Monthly Archives: April 2012

RESEARCH BRIEF: Contextual Innovation Management

by Johanna Madrigal, jmadriga@vt.edu

Understanding how to manage innovation is vital when innovating is the strategy to growth and to remain competitive (Drucker, 1999), thus for a successful innovation management model some authors stated that the idea of a single mainstream approach is no longer useful for the fast changing environment in the market. Based on this (Ortt & Van der Duin, 2008) recommend two aspects to be considered when managing innovation. There are:

(http://www.innovationmanagement.se)

1. Definition of the context Innovation management can take place internally and externally.

Internally, the strategy and the organizational structure are key aspects of the organization’s culture therefore they have a great impact on how innovation is managed. With the strategy, an organization can determine if in terms of innovation, the firm wants to be an imitator, a leader or a follower. Also, how an organization is structured, impacts how innovation processes are held (i.e. innovation process per division, centralized innovation process). In terms of external environment, organizations will have to consider terms such as copyright, local laws, type of governments (i.e. egalitarian, authoritative), and legal agreements with other countries (Chiesa, 2001). It is not an isolated process anymore. Just like the evolution of species, innovation management is facing the world approach.

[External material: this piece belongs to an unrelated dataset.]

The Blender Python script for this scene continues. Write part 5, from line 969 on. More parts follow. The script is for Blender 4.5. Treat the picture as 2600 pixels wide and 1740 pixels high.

2. Managerial decisions in different contexts

Being an innovation manager means that decisions will be taken constantly within different contexts, having two levels they impact: strategic level where decisions are made before any innovation process starts, and the operational level where decisions are made during the innovation process shaping the outcome on the run. By understanding these contexts, a firm must develop an exhaustive professional profile for the innovation managers. Managing innovation based on contexts brings many advantages since managers can separate for standard approaches which tend to be too rigid and include variations such as the latest scientific research or the adequate timing for product introduction. Also contextual innovation management will enable more flexible processes, including “trial and error” mode as something acceptable in the innovation process. However, as in every approach there are some disadvantages as well. Using contextual innovation management may result in having different approaches with the same organization, which will increase the level of difficulty making innovation happen.

References

Chiesa, V. (2001). R&D Strategy and Organization: Managing Technical Change in Dynamic Contexts. London: Imperial College Press.

Drucker, P. (1999, September 25). Innovate or die: Drucker on financial services. The Economist.

Ortt, J., & Van der Duin, P. (2008). The evolution of innovation management toeards contextual innovation. European Journal of Innovation Management, 11(4), 16.